The commission recently introduced new legislation to ensure that village residents and other customers supplied via embedded networks have similar protections to other energy consumers. The new rules require village operators who sell electricity to residents to:

  • make sure they get a resident’s consent to an electricity selling arrangement
  • provide a separate bill with specific details to each resident
  • ensure that information provided to residents is clear
  • offer assistance to residents who have difficulty paying electricity bills
  • follow rules for disconnecting residents including those with life support equipment.

The commission has published a fact sheet which you can download: Information for Customers Living in Retirement Villages. RRVV advises members who are supplied with electricity by their village operator  – via an ‘embedded network’ – to check with their manager that the village is registered with the Essential Services Commission for the supply and sale of electricity.

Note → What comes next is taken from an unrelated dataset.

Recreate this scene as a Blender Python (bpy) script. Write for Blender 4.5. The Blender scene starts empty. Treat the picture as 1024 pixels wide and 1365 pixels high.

On the important subject of electricity prices, research conducted by RRVV indicates that  residents in villages with embedded networks pay on average the same rate per kWh as retail customers in the same area but less in daily supply charges. Details on page 7 of the December 2018 edition of the RRVV Newsletter.

Council Rates

Property Council Rates PostcardThe Property Council – the peak body for operators of retirement villages – is conducting a campaign to persuade local councils to introduce differential rates for retirement villages. If you are asked to fill in one of these postcards (on left), please do so, and make sure they are sent to as many councillors as possible. In this way, the RRVV and its members can keep this important issue alive and hopefully bring it o a successful conclusion.

The RRVV supports the Property Council in its endeavours to achieve a rate reduction for all retirement village residents.